Documentary and philosophy (2 of 3)

Usually good philosophical texts exude passion, emotion and underlying dramatic structure of intellectual kind.  Their structure comes from their thesis, assumptions, inner conflicts and the way points are developed.  Therefore one could break down a philosophical discourse into a dramatic grid not unlike the Hollywood three (or four or seven or whatever) act structure.  Once that is done, it would be possible to seek proper emotional or dramatic representations of the elements of this structure and present them visually.   (Various attempts to revolutionize the aristotelian/hollywood structure are still returning to the basis)

A single “philosophical thought” is never a hundred percent purely abstract.   It is so because, language, even when dealing with abstract terms (such as truth, justice, beauty, knowledge, meaning etc), does not leave them in our minds totally abstract.  Each of the above terms (and any other philosophical word) triggers some sort of mental image.  For example when we say or hear the word “truth” it never stays in our minds removed from reality.   It is always a specific truth.  It is always “the truth”.  We may not fully realize the specificity of our abstract thinking but it is always there, obvious or hidden yet always present.  Therefore it is safe to assume that underneath an abstract term lies always a specific image.  Respectively no specific image is devoid of abstract meaning: whatever we see triggers associations in our mind.  

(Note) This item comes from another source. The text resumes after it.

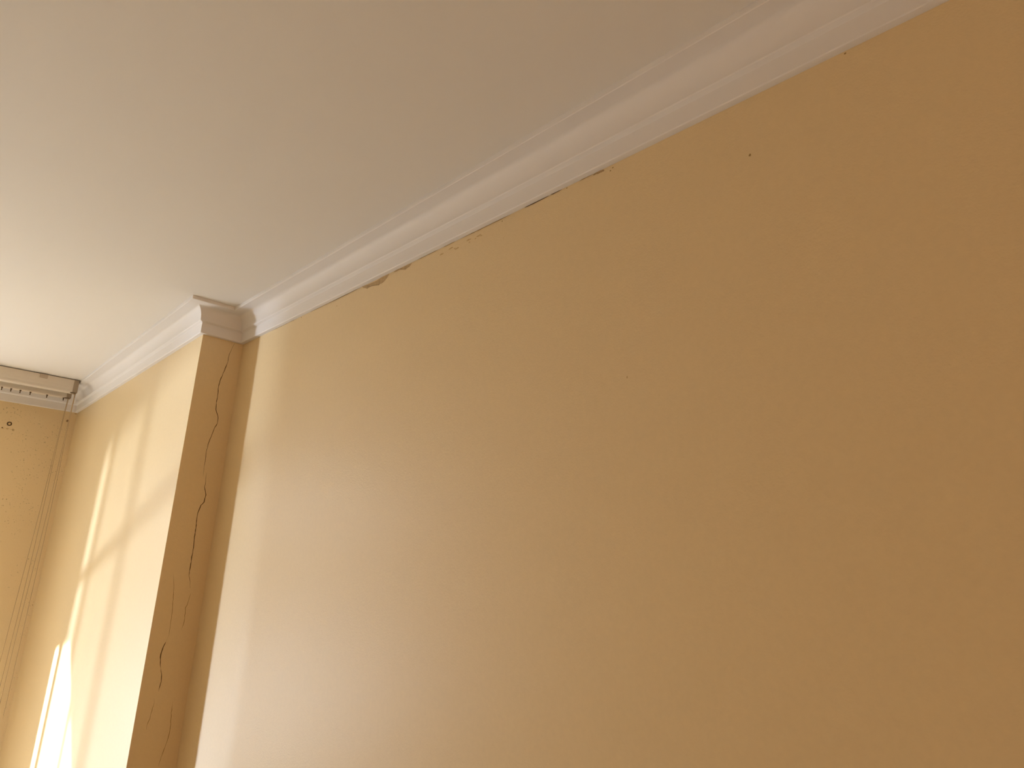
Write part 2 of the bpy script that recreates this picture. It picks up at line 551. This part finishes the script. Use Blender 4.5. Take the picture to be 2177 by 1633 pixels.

The above point gives hope to the thesis that there is a common ground between visual and abstract: perhaps a translation of the world into a language and translation of the world into visuals both come from the same base. This primal ground would be a pre-language and pre-visual unity. It could become a well from which one could dig out primal “communicative elements”. “The communicative elements” would be the images and sounds laced with pre-cognitive meanings joined by their common origins. They would be the alphabet for a true philosophizing cinema. Would it push the field into a new form? Hopefully, yes.